This visual essay is a tribute to Jennifer Senior. It’s part of an ongoing series called Ideas Worth Drawing For, in which I make hand-drawn images to honor the excellence of essayists I admire.
As my daughter touched the bronze inscription of Bobby McIlvaine’s name in the 9/11 Memorial, I asked myself if it would be so bad to share one bathroom with three teenagers someday, instead of two. We could get chamber pots…

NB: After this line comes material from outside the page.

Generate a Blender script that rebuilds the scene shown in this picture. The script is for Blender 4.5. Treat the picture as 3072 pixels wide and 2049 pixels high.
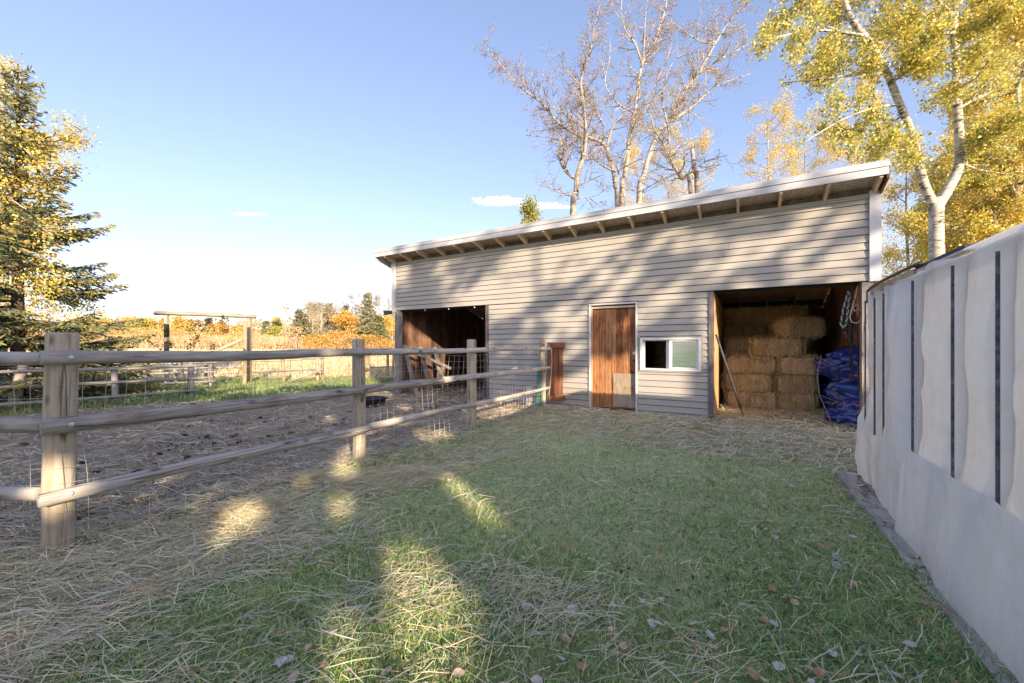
import bpy, math, random
import numpy as np
from mathutils import Vector, Matrix

for _o in list(bpy.data.objects):
    bpy.data.objects.remove(_o, do_unlink=True)
SC = bpy.context.scene
COL = SC.collection
R = math.radians

# ------------------------------------------------------------------ camera, sky, sun, exposure
F = 398.0            # focal length in pixels of the 1024 wide picture
HZ = 346.0           # picture row of the horizon
CAMZ = 1.3
cam_d = bpy.data.cameras.new('camera')
cam_d.sensor_width = 36.0
cam_d.lens = 36.0 * F / 1024.0
cam_d.shift_y = (HZ - 341.5) / 1024.0
cam_d.clip_start = 0.05
cam_d.clip_end = 6000
cam = bpy.data.objects.new('camera', cam_d)
cam.location = (0, 0, CAMZ)
cam.rotation_euler = (R(90), 0, 0)
COL.objects.link(cam)
SC.camera = cam

SUN_EL = R(17.0)
SUN_H = Vector((0.416, -0.908, 0)).normalized()       # horizontal direction towards the sun
SUN_DIR = Vector((SUN_H.x * math.cos(SUN_EL), SUN_H.y * math.cos(SUN_EL), math.sin(SUN_EL)))
sun_d = bpy.data.lights.new('sun', 'SUN')
sun_d.energy = 2.3
sun_d.angle = R(0.55)
sun_d.color = (1.0, 0.80, 0.56)
sun = bpy.data.objects.new('sun', sun_d)
sun.rotation_euler = (-SUN_DIR).to_track_quat('-Z', 'Y').to_euler()
sun.location = (6, -14, 12)
COL.objects.link(sun)

world = bpy.data.worlds.new('World')
SC.world = world
world.use_nodes = True
wn = world.node_tree
wn.nodes.clear()
w_out = wn.nodes.new('ShaderNodeOutputWorld')
w_bg = wn.nodes.new('ShaderNodeBackground')
w_sky = wn.nodes.new('ShaderNodeTexSky')
w_sky.sky_type = 'NISHITA'
w_sky.sun_disc = False
w_sky.sun_elevation = SUN_EL
w_sky.sun_rotation = math.atan2(SUN_DIR.x, SUN_DIR.y)
w_sky.altitude = 900
w_sky.air_density = 1.0
w_sky.dust_density = 3.2
w_sky.ozone_density = 2.2
w_bg.inputs['Strength'].default_value = 0.15


def W(op, a=None, b=None, c=None):
    n = wn.nodes.new('ShaderNodeMath')
    n.operation = op
    for i, v in enumerate((a, b, c)):
        if v is None:
            continue
        if isinstance(v, (int, float)):
            n.inputs[i].default_value = v
        else:
            wn.links.new(v, n.inputs[i])
    return n.outputs[0]


# small fair-weather clouds low in the north, at infinity (direction space of the sky)
w_tc = wn.nodes.new('ShaderNodeTexCoord')
w_sep = wn.nodes.new('ShaderNodeSeparateXYZ')
wn.links.new(w_tc.outputs['Generated'], w_sep.inputs[0])
w_y = W('MAXIMUM', w_sep.outputs[1], 0.02)
w_u = W('DIVIDE', w_sep.outputs[0], w_y)
w_v = W('DIVIDE', w_sep.outputs[2], w_y)
w_cmb = wn.nodes.new('ShaderNodeCombineXYZ')
wn.links.new(w_u, w_cmb.inputs[0])
wn.links.new(W('MULTIPLY', w_v, 2.2), w_cmb.inputs[1])
w_nz = wn.nodes.new('ShaderNodeTexNoise')
w_nz.inputs['Scale'].default_value = 48
w_nz.inputs['Detail'].default_value = 9
w_nz.inputs['Roughness'].default_value = 0.62
wn.links.new(w_cmb.outputs[0], w_nz.inputs['Vector'])
w_cloud = None
for cu, cv, ru, rv, amt in ((-0.030, 0.362, 0.072, 0.0150, 1.0), (0.085, 0.351, 0.072, 0.0105, 0.75), (-0.661, 0.331, 0.045, 0.0065, 0.4)):
    a = W('DIVIDE', W('SUBTRACT', w_u, cu), ru)
    dv = W('SUBTRACT', w_v, cv)
    b = W('DIVIDE', dv, rv)
    b2 = W('MULTIPLY', W('MINIMUM', b, 0.0), 1.5)     # flat cloud base, billowing top
    bb = W('ADD', W('MAXIMUM', b, 0.0), W('MULTIPLY', b2, -1.0))
    d2 = W('ADD', W('MULTIPLY', a, a), W('MULTIPLY', bb, bb))
    m = W('ADD', W('SUBTRACT', 1.0, d2), W('MULTIPLY', W('SUBTRACT', w_nz.outputs['Fac'], 0.5), 4.6))
    m = W('MULTIPLY', W('MAXIMUM', W('MINIMUM', W('MULTIPLY', m, 0.5), 1.0), 0.0), amt)
    w_cloud = m if w_cloud is None else W('MAXIMUM', w_cloud, m)
w_cloud = W('MULTIPLY', w_cloud, W('GREATER_THAN', w_sep.outputs[1], 0.05))
w_hsv = wn.nodes.new('ShaderNodeHueSaturation')
w_hsv.inputs['Saturation'].default_value = 1.06
w_hsv.inputs['Value'].default_value = 0.80
w_gam = wn.nodes.new('ShaderNodeGamma')
w_gam.inputs['Gamma'].default_value = 0.74
wn.links.new(w_sky.outputs[0], w_gam.inputs['Color'])
wn.links.new(w_gam.outputs[0], w_hsv.inputs['Color'])
w_mix = wn.nodes.new('ShaderNodeMix')
w_mix.data_type = 'RGBA'
wn.links.new(w_cloud, w_mix.inputs['Factor'])
w_tint = wn.nodes.new('ShaderNodeMix')
w_tint.data_type = 'RGBA'
w_tint.blend_type = 'MULTIPLY'
w_tint.inputs['Factor'].default_value = 1.0
wn.links.new(w_hsv.outputs[0], w_tint.inputs[6])
w_tint.inputs[7].default_value = (0.99, 0.865, 0.915, 1)
wn.links.new(w_tint.outputs[2], w_mix.inputs[6])
w_mix.inputs[7].default_value = (7.0, 6.6, 6.4, 1)
wn.links.new(w_mix.outputs[2], w_bg.inputs['Color'])
wn.links.new(w_bg.outputs[0], w_out.inputs[0])

SC.view_settings.view_transform = 'Standard'
SC.view_settings.look = 'None'
SC.view_settings.gamma = 1.0
SC.view_settings.use_curve_mapping = False
SC.view_settings.exposure = 2.12
SC.cycles.use_denoising = True
SC.cycles.max_bounces = 8
SC.cycles.diffuse_bounces = 4
SC.cycles.transparent_max_bounces = 12

# ------------------------------------------------------------------ helpers
def px(dx, dy, Y):
    """World point at depth Y seen at (dx, dy) of the 2351 px wide view of the photograph."""
    return Vector(((dx / 2.2959 - 512) / F * Y, Y, CAMZ + (HZ - dy / 2.2959) / F * Y))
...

Jennifer Senior’s 2021 Atlantic feature about “Grief, conspiracy theories, and one family’s search for meaning in the two decades since 9/11,” scared me into wanting a third child, despite raising my toddler and infant in a tiny, one bedroom apartment in Manhattan. This passage about the McIlvaine family’s emotional fallout contorted my face with ugly tears:
It was so hard at first. “I remember I felt a responsibility to not die, which is a weird thing,” he tells me. At the same time, he felt guilty for being the child who didn’t die, thinking often of the dream sequence in Stand by Me when the father snarls “It should have been you” to his surviving son. He told no one at his first real job that his brother had died on September 11, because too many people were eager to share their own stupid stories about that day, always with happy endings. This delayed his ability to grieve for years.
But eventually, he built a rich, fulfilling life. He married a woman who could not only subdue his pain but enter an entire grieving ecosystem. He had four kids—four! two boys, two girls—and oh, the relief of not having to focus on himself!
I ask if he would have had that many kids if Bobby hadn’t—
“No. I don’t think I would have.” Jeff lost his only sibling. He never wants any child of his to be in that position, should lightning ever restrike. “When you go through something like this,” he says, “you realize that family—it’s the only thing.”
Reading this, I thought, lightning could strike my children, too. I’ve been preoccupied with mortality ever since an SUV nearly took off my left leg, an accident that could have taken my life if this or that had happened a little differently. Poems about death arrest me, like these lines from Dylan Thomas:
Though wise men at their end know dark is right,
Because their words had forked no lightning they
Do not go gentle into that good night.
Bobby McIlvaine was only 26, and he wanted to be a novelist. Though he had not the chance, the words in his journals electrified his family after he was killed. They became Bobby’s ghost, haunting those he left behind with a final opportunity for intimacy.
Senior’s essay summons Bobby’s ghost to haunt strangers like me who are sensitive to the vagaries of fate. Her 2022 Pulitzer Prize for “What Bobby McIlvaine Left Behind” is no empty accolade. When Jennifer Senior is at her end, she should know that her words have forked lightning.
Indeed, few essays can make a reader wonder whether she should bring another human being into existence. So though this story will wound your heart, I hope you read it for this September 11 anniversary.
Megan, I am Bobby's brother Jeff. I just came across this and wanted to let you know how beautiful it is. Am I reading this correctly that this is a drawing? Wow!! It is surreal for me to think that there are so many people out there who not only know our story but are affected by it. Thank you for sharing.